We’re Holding USDA Accountable for Its Financing of Factory Farms and Shedding Light on This Dirty Industry

  • In October 2022, we won a strong federal District Court order requiring USDA to disclose certain factory farm loan information under the Freedom of Information Act. We have since used this order to compel USDA’s Farm Service Agency to provide extensive data about factory farm financing. Then, in April 2023, we built on this win by striking down an illegal USDA rule that exempted “medium”-sized factory farms receiving USDA financing from environmental review and public notice. Now, USDA will have to review environmental impacts and provide transparency for impacted communities on its actions. 

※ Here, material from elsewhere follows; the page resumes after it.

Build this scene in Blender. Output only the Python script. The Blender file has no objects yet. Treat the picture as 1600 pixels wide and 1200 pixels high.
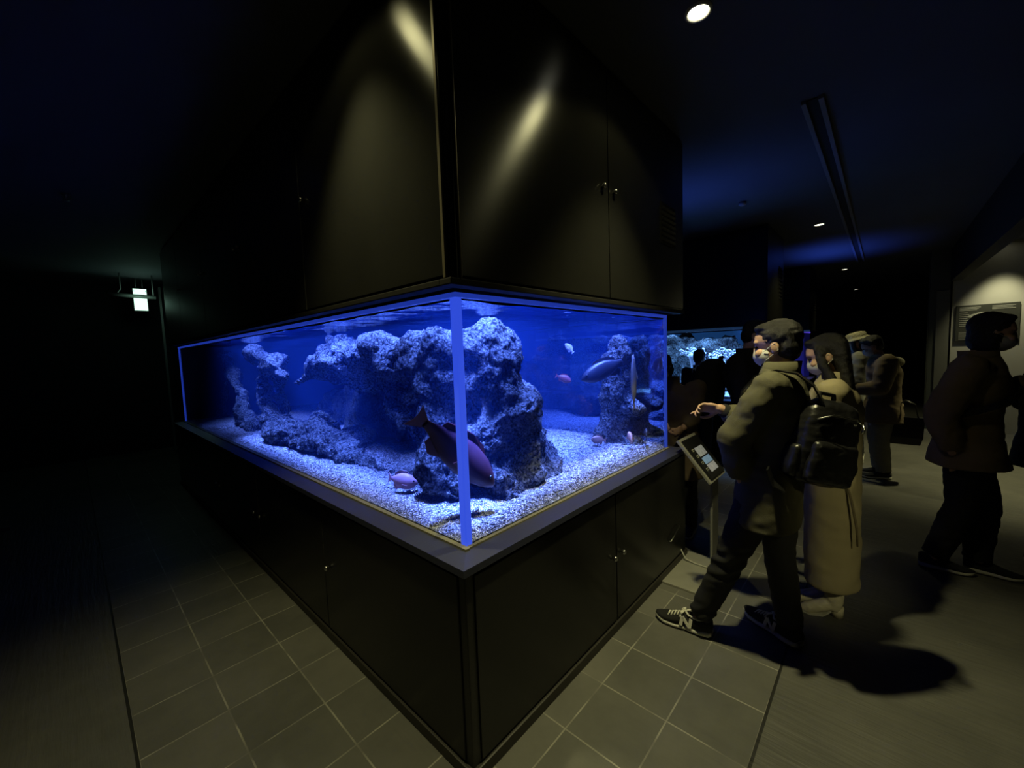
import bpy, bmesh, math, random
import numpy as np
from mathutils import Vector, Matrix, noise

random.seed(7)
np.random.seed(7)
C = bpy.context.scene.collection
PI = math.pi

# ------------------------------------------------------------------ materials
def new_mat(name):
    m = bpy.data.materials.new(name)
    m.use_nodes = True
    m.node_tree.nodes.clear()
    return m, m.node_tree.nodes, m.node_tree.links

def mat(name, col, rough=0.6, metal=0.0, spec=0.5, emit=None, emit_s=0.0, var=0.0, vscale=20.0, bump=0.0, bscale=60.0, stretch=(1, 1, 1), aniso=0.0, sheen=0.0):
    m, n, l = new_mat(name)
    out = n.new('ShaderNodeOutputMaterial')
    b = n.new('ShaderNodeBsdfPrincipled')
    l.new(b.outputs[0], out.inputs[0])
    b.inputs['Base Color'].default_value = (*col, 1)
    b.inputs['Roughness'].default_value = rough
    b.inputs['Metallic'].default_value = metal
    b.inputs['Specular IOR Level'].default_value = spec
    if sheen:
        b.inputs['Sheen Weight'].default_value = sheen
    if emit:
        b.inputs['Emission Color'].default_value = (*emit, 1)
        b.inputs['Emission Strength'].default_value = emit_s
    if aniso:
        b.inputs['Anisotropic'].default_value = abs(aniso)
        cv = n.new('ShaderNodeCombineXYZ'); cv.inputs[2].default_value = 1.0     # upright streaks on horizontally brushed lacquer
        l.new(cv.outputs[0], b.inputs['Tangent'])
    tc = n.new('ShaderNodeTexCoord')
    mp = n.new('ShaderNodeMapping')
    mp.inputs['Scale'].default_value = stretch
    l.new(tc.outputs['Object'], mp.inputs[0])
    if var > 0:
        nz = n.new('ShaderNodeTexNoise')
        nz.inputs['Scale'].default_value = vscale
        nz.inputs['Detail'].default_value = 4
        l.new(mp.outputs[0], nz.inputs['Vector'])
        r = n.new('ShaderNodeMix')
        r.data_type = 'RGBA'
        r.inputs[6].default_value = (*[c * (1 - var) for c in col], 1)
        r.inputs[7].default_value = (*[min(1, c * (1 + var)) for c in col], 1)
        l.new(nz.outputs[0], r.inputs[0])
        l.new(r.outputs[2], b.inputs['Base Color'])
    if bump > 0:
        nb = n.new('ShaderNodeTexNoise')
        nb.inputs['Scale'].default_value = bscale
        nb.inputs['Detail'].default_value = 5
        l.new(mp.outputs[0], nb.inputs['Vector'])
        bp = n.new('ShaderNodeBump')
        bp.inputs['Strength'].default_value = bump
        bp.inputs['Distance'].default_value = 0.01
        l.new(nb.outputs[0], bp.inputs['Height'])
        l.new(bp.outputs[0], b.inputs['Normal'])
    return m

def rock_mat(name, dark, light, scale=38.0):
    m, n, l = new_mat(name)
    out = n.new('ShaderNodeOutputMaterial')
    b = n.new('ShaderNodeBsdfPrincipled')
    l.new(b.outputs[0], out.inputs[0])
    b.inputs['Roughness'].default_value = 0.9
    b.inputs['Specular IOR Level'].default_value = 0.1
    tc = n.new('ShaderNodeTexCoord')
    nz = n.new('ShaderNodeTexNoise')
    nz.inputs['Scale'].default_value = scale
    nz.inputs['Detail'].default_value = 6
    nz.inputs['Roughness'].default_value = 0.62
    nz.inputs['Distortion'].default_value = 1.2
    l.new(tc.outputs['Object'], nz.inputs['Vector'])
    vo = n.new('ShaderNodeTexVoronoi')
    vo.inputs['Scale'].default_value = scale * 1.1
    l.new(tc.outputs['Object'], vo.inputs['Vector'])
    nl = n.new('ShaderNodeTexNoise')
    nl.inputs['Scale'].default_value = 5.0
    nl.inputs['Detail'].default_value = 3
    l.new(tc.outputs['Object'], nl.inputs['Vector'])
    a1 = n.new('ShaderNodeMath'); a1.operation = 'MULTIPLY_ADD'
    l.new(vo.outputs['Distance'], a1.inputs[0]); a1.inputs[1].default_value = -0.35
    l.new(nz.outputs[0], a1.inputs[2])
    a2 = n.new('ShaderNodeMath'); a2.operation = 'MULTIPLY_ADD'
    l.new(nl.outputs[0], a2.inputs[0]); a2.inputs[1].default_value = 0.35
    l.new(a1.outputs[0], a2.inputs[2])
    rp = n.new('ShaderNodeValToRGB')
    e = rp.color_ramp.elements
    e[0].position = 0.38; e[0].color = (*dark, 1)
    e[1].position = 0.66; e[1].color = (*light, 1)
    l.new(a2.outputs[0], rp.inputs[0])
    l.new(rp.outputs[0], b.inputs['Base Color'])
    bp = n.new('ShaderNodeBump')
    bp.inputs['Strength'].default_value = 1.0
    bp.inputs['Distance'].default_value = 0.03
    l.new(a1.outputs[0], bp.inputs['Height'])
    l.new(bp.outputs[0], b.inputs['Normal'])
    return m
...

  • In January 2018, a federal court struck down Idaho’s “ag-gag” law. Ag-gag laws prevent whistleblowers and prevent recording inside factory farms and slaughterhouses, allowing these operations to get away with abuses. Food & Water Watch contributed to the win with a friend of the court brief detailing the food safety risks of shielding factory farm practices from the public. Then, in June 2020, we shared in the defeat of most of North Carolina’s ag-gag law, and we cemented this victory in October 2023 when the U.S. Supreme Court refused to review the case. 
  • In August 2017, an FWJ-drafted petition to EPA called on it to crack down on Iowa for failing to regulate factory farm pollution. Our petition led EPA to require the Iowa DNR to update its factory farm pollution rules, strengthen its enforcement actions, and inventory the state’s factory farms. The state discovered 5,000 facilities it didn’t know about.